## START

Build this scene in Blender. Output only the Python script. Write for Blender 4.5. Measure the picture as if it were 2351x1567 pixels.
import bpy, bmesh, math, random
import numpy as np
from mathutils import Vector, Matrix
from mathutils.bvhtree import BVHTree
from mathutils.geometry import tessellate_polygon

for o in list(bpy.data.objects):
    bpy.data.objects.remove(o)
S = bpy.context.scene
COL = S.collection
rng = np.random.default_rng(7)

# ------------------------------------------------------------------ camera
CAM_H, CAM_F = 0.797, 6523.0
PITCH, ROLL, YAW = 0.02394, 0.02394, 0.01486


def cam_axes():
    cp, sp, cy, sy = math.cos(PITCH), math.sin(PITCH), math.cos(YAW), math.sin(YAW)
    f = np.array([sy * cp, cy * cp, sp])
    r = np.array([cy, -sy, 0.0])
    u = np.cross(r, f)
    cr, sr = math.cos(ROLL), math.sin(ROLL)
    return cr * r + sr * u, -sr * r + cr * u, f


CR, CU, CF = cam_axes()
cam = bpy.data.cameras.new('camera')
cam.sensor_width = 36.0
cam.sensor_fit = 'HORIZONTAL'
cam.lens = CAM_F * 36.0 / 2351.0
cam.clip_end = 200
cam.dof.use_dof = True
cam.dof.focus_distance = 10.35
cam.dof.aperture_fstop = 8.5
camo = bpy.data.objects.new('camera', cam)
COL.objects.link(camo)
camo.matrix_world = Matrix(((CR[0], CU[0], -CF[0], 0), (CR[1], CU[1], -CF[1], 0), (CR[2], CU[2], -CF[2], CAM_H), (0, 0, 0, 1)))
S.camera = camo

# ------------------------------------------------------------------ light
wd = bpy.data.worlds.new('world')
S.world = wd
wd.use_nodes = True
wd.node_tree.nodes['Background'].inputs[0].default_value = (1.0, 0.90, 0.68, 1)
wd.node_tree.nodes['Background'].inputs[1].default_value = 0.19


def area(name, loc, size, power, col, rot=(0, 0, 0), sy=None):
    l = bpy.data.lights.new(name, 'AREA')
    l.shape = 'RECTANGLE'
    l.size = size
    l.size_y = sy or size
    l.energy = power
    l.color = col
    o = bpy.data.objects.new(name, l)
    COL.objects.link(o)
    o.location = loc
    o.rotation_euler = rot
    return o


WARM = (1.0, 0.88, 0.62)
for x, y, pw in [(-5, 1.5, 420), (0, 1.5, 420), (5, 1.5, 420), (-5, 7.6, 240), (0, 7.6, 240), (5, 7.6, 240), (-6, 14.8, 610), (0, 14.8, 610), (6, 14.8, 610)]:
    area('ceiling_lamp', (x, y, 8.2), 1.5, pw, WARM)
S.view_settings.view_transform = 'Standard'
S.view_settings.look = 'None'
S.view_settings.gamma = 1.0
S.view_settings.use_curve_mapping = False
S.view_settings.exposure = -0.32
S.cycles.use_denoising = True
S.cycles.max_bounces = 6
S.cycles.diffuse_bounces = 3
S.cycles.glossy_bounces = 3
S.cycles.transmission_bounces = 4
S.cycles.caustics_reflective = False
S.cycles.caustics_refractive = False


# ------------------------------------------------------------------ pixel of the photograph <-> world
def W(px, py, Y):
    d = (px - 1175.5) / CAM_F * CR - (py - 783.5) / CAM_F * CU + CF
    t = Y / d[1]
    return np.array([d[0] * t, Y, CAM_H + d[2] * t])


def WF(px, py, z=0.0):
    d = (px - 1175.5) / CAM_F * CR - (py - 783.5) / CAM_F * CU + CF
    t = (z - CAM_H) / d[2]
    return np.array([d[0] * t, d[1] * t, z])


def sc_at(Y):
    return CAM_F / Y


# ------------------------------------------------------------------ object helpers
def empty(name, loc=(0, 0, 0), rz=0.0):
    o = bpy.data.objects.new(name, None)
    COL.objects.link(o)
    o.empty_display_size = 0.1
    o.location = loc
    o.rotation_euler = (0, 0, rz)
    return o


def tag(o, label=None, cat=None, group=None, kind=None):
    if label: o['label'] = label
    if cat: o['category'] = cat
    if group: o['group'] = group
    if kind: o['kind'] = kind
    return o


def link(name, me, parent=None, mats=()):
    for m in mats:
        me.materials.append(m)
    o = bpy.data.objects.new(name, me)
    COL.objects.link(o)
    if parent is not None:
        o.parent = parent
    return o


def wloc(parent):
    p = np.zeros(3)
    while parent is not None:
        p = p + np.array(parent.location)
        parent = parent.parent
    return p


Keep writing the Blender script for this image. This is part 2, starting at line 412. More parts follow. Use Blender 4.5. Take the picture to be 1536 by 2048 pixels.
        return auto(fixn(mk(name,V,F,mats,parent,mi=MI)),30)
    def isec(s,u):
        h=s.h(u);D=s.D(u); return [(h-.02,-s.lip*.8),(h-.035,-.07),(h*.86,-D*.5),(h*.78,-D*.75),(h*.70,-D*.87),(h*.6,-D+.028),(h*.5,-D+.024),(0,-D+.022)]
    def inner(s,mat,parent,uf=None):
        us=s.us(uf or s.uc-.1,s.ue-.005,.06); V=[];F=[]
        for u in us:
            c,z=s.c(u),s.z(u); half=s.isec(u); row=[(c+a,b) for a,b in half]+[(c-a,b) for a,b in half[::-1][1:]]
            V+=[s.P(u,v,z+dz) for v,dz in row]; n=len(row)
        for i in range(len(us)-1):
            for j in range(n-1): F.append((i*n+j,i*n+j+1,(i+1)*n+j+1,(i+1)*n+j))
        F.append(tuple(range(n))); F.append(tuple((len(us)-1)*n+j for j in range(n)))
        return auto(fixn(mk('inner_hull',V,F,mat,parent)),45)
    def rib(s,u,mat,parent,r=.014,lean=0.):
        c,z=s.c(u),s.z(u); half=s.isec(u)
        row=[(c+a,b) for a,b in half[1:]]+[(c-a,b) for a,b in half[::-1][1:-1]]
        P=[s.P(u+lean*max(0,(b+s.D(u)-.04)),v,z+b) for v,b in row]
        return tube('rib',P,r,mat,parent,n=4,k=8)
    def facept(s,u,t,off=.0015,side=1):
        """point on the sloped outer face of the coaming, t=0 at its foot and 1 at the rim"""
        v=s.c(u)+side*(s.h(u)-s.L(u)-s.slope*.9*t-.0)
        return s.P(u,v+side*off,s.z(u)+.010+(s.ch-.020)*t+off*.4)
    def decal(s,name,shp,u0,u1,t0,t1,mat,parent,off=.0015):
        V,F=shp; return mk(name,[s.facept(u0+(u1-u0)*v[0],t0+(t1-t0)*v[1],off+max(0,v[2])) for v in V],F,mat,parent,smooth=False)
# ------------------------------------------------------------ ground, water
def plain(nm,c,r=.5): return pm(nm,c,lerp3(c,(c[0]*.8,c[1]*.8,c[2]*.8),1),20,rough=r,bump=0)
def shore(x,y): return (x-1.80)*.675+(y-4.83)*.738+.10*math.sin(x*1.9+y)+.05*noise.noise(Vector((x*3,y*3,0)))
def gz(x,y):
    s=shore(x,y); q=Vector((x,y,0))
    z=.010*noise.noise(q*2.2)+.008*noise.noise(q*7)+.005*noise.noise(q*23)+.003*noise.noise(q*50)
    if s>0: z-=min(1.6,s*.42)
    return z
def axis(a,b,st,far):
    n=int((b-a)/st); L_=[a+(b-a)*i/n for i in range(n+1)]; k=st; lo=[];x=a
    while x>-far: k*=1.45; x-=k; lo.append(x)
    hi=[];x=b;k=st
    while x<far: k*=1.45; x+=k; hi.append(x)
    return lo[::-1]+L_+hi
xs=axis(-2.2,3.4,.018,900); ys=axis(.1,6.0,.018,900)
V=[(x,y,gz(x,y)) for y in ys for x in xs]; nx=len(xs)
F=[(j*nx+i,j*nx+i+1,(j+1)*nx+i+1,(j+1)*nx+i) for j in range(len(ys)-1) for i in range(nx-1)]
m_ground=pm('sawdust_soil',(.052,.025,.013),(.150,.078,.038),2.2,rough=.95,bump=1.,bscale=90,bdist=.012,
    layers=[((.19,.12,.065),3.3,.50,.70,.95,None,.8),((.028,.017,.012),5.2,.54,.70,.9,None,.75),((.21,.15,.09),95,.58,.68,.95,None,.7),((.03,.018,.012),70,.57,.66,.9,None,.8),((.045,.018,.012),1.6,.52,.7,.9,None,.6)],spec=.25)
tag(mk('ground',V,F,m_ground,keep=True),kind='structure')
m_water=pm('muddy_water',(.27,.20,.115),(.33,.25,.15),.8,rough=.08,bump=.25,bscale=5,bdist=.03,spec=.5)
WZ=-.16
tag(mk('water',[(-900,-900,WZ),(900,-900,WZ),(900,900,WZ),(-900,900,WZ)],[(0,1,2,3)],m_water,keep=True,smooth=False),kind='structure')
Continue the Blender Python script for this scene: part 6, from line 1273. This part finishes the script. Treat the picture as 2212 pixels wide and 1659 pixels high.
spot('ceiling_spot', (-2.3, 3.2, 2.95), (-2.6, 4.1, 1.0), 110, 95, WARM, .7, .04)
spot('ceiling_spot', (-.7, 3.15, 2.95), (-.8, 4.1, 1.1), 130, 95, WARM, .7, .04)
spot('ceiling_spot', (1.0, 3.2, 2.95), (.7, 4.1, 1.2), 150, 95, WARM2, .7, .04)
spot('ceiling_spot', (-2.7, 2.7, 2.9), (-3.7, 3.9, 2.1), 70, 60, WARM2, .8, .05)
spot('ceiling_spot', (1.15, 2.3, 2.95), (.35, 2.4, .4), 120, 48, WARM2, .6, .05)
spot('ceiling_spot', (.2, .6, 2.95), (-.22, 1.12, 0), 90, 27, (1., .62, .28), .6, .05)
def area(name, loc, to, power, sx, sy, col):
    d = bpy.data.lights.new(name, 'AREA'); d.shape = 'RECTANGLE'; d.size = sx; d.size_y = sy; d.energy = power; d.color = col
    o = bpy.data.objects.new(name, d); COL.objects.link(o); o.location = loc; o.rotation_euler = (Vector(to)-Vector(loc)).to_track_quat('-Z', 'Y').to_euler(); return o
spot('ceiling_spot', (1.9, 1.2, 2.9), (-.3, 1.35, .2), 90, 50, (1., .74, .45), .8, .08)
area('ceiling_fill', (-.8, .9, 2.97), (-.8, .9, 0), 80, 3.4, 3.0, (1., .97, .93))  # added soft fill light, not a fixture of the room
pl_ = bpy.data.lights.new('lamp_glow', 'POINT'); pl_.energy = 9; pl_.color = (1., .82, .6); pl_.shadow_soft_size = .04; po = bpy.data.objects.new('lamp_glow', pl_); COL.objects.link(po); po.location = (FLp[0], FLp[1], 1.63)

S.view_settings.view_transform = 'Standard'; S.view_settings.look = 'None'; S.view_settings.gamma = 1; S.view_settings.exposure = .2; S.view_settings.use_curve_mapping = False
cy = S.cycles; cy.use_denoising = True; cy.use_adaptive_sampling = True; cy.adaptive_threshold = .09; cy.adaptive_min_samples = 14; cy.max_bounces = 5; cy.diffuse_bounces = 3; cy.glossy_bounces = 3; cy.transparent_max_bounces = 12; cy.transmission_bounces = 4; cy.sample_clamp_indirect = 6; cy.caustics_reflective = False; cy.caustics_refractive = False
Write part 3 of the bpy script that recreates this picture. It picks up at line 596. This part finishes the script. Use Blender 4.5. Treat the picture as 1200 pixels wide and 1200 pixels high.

## END

[What to work on] Retype exactly the lines from the start of the entries through the one with "wd.node_tree.nodes['Background'].inputs[1].default_value = 0.19"; include both ends.

[Finished exercise]
Build this scene in Blender. Output only the Python script. Write for Blender 4.5. Measure the picture as if it were 2351x1567 pixels.
import bpy, bmesh, math, random
import numpy as np
from mathutils import Vector, Matrix
from mathutils.bvhtree import BVHTree
from mathutils.geometry import tessellate_polygon

for o in list(bpy.data.objects):
    bpy.data.objects.remove(o)
S = bpy.context.scene
COL = S.collection
rng = np.random.default_rng(7)

# ------------------------------------------------------------------ camera
CAM_H, CAM_F = 0.797, 6523.0
PITCH, ROLL, YAW = 0.02394, 0.02394, 0.01486


def cam_axes():
    cp, sp, cy, sy = math.cos(PITCH), math.sin(PITCH), math.cos(YAW), math.sin(YAW)
    f = np.array([sy * cp, cy * cp, sp])
    r = np.array([cy, -sy, 0.0])
    u = np.cross(r, f)
    cr, sr = math.cos(ROLL), math.sin(ROLL)
    return cr * r + sr * u, -sr * r + cr * u, f


CR, CU, CF = cam_axes()
cam = bpy.data.cameras.new('camera')
cam.sensor_width = 36.0
cam.sensor_fit = 'HORIZONTAL'
cam.lens = CAM_F * 36.0 / 2351.0
cam.clip_end = 200
cam.dof.use_dof = True
cam.dof.focus_distance = 10.35
cam.dof.aperture_fstop = 8.5
camo = bpy.data.objects.new('camera', cam)
COL.objects.link(camo)
camo.matrix_world = Matrix(((CR[0], CU[0], -CF[0], 0), (CR[1], CU[1], -CF[1], 0), (CR[2], CU[2], -CF[2], CAM_H), (0, 0, 0, 1)))
S.camera = camo

# ------------------------------------------------------------------ light
wd = bpy.data.worlds.new('world')
S.world = wd
wd.use_nodes = True
wd.node_tree.nodes['Background'].inputs[0].default_value = (1.0, 0.90, 0.68, 1)
wd.node_tree.nodes['Background'].inputs[1].default_value = 0.19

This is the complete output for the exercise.